“Kind of Blue”

Studio 360

This is everything jazz could be: avant-garde, hip, and soulful.

Even if you’ve never bought a jazz album in your life, you’ve heard Miles Davis’s masterpiece,Kind of Blue— at a party, in a movie, or a restaurant. Though it was just a blip in the jazz world when it was released in 1959, it eventually becamethe archetypical jazz record. Jimmy Cobb, the drummer on Kind of Blue and the only member of the band still alive, never expected the album would become a touchstone. “We just figured we made a good record,” Cobb says. “We had no reason to believe that this was going to be better than some of the other ones we made.”
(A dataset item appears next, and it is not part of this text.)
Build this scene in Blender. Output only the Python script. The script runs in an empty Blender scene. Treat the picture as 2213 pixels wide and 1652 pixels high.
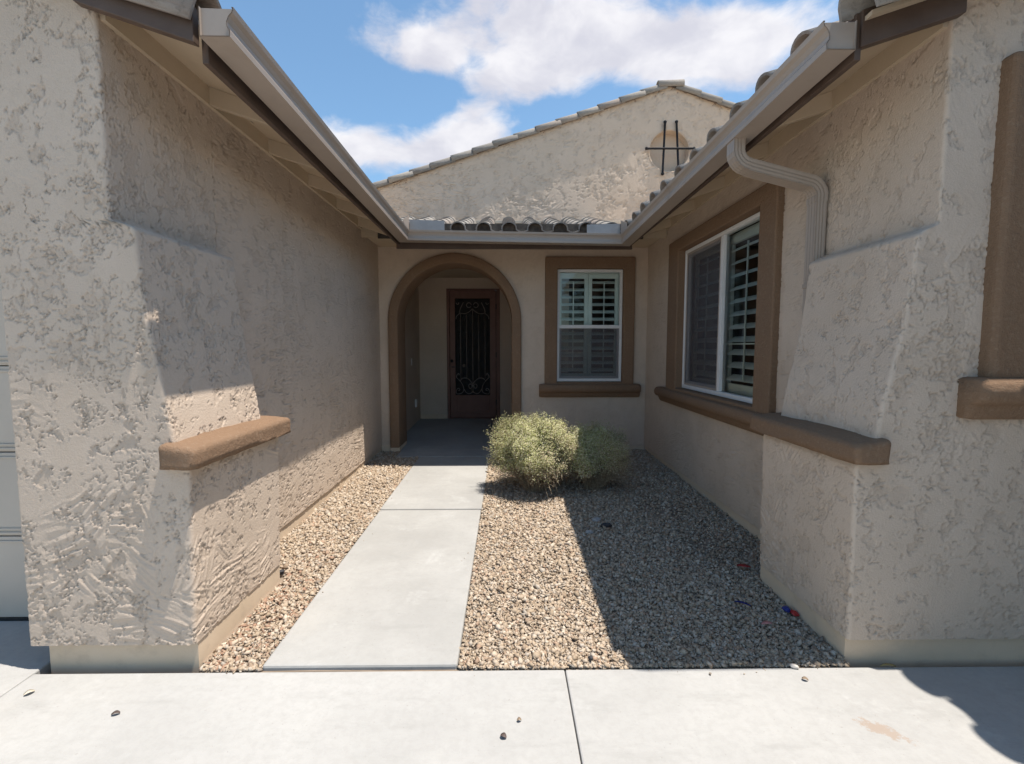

Kind of Blue was revolutionary. It introduced the world to a new, minimal sound known as modal jazz. But it wasn’t the first time Davis had invented a new style: after getting his start with Charlie Parker at the tail end of the bebop scene, his collaborations with the composer Gil Evans gave rise to cool jazz. But Kind of Blue blew up in a way that Davis’s earlier records hadn’t, becoming a staple of mainstream record collections and going on to influence generations of musicians. “It’s like Shakespeare,” says critic Terry Teachout. “Even if you haven’t seen Hamlet, you’ve heard a lot of Hamlet, and the first time you see it you hear all the quotations. Kind of Blue is like that.”

But Davis’s misbehavior — meting out verbal and physical abuse, about which he remained unrepentant to the end — can make listening to Kind of Blue difficult. There’s a jarring contrast between the beauty of the music and the harsh, sometimes violent man behind it. Should we judge a work in light of an artist’s life, or on its merits alone? “I was really angry at him for living the kind of life that made it impossible for me to listen to that amazing music and not think about what he might have been doing the morning he recorded the music,” says the writer Pearl Cleage.